Ananké es una poesía aislada y que no se compadece con mi fondo cristiano. Valera la censura con razón, y ella no tuvo posiblemente más razón de ser que un momento de desengaño, y el acíbar de lecturas poco propias para levantar el espíritu a la luz de las supremas razones. El más intenso teólogo puede deshacer en un instante la reflexión del poeta en ese instante pesimista, y demostrar que tanto el gavilán como la paloma forman parte integrante y justa de la concorde unidad del universo; y que, para la mente infinita, no existen, como para la limitada mente humana, ni Arimanes, ni Ormutz. Concluye el librito con una serie de sonetos: Caupolicán, que inició la entrada del soneto alejandrino a la francesa en nuestra lengua-al menos según mi conocimiento. Aplicación a igual poema de forma fija, de versos de quince sílabas, se advierte en Venus. Otro soneto a la francesa y de asunto parisiense: De invierno. Luego retratos líricos, medallones de poetas que eran algunas de mis admiraciones de entonces: Leconte de Lisle, Catulle Mendès, el yanqui Walt Whitman, el cubano J. J. Palma, el mejicano Díaz Mirón, a quien imitara en ciertos versos agregados en ediciones posteriores de Azul., y que empiezan:
Nada más triste que un titán que llora, hombre montaña encadenado a un lirio, que gime, fuerte, que, pujante, implora, víctima propia en su fatal martirio.
Tal fué mi primer libro, origen de las bregas posteriores, y que, en una mañana de Primavera, me ha venido a despertar los más gratos y perfumados recuerdos de mi vida pasada, allá en el bello país de Chile.
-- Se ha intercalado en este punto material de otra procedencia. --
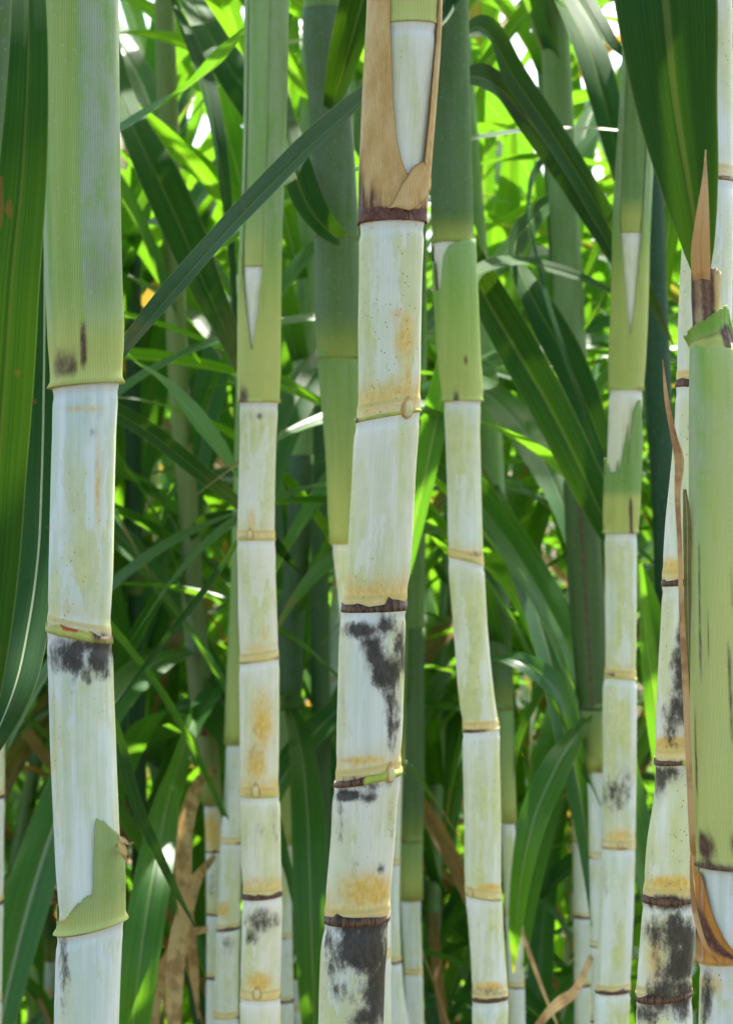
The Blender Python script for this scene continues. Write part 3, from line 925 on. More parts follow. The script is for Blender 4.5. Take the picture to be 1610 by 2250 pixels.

Si mi Azul. es una producción de arte puro, sin que tenga nada de docente ni de propósito moralizador, no es tampoco lucubrado de manera que cause la menor delectación morbosa. Con todos sus defectos, es de mis preferidas. Es una obra, repito, que contiene la flor de mi juventud, que exterioriza la íntima poesía de las primeras ilusiones y que está impregnada de amor al arte y de amor al amor.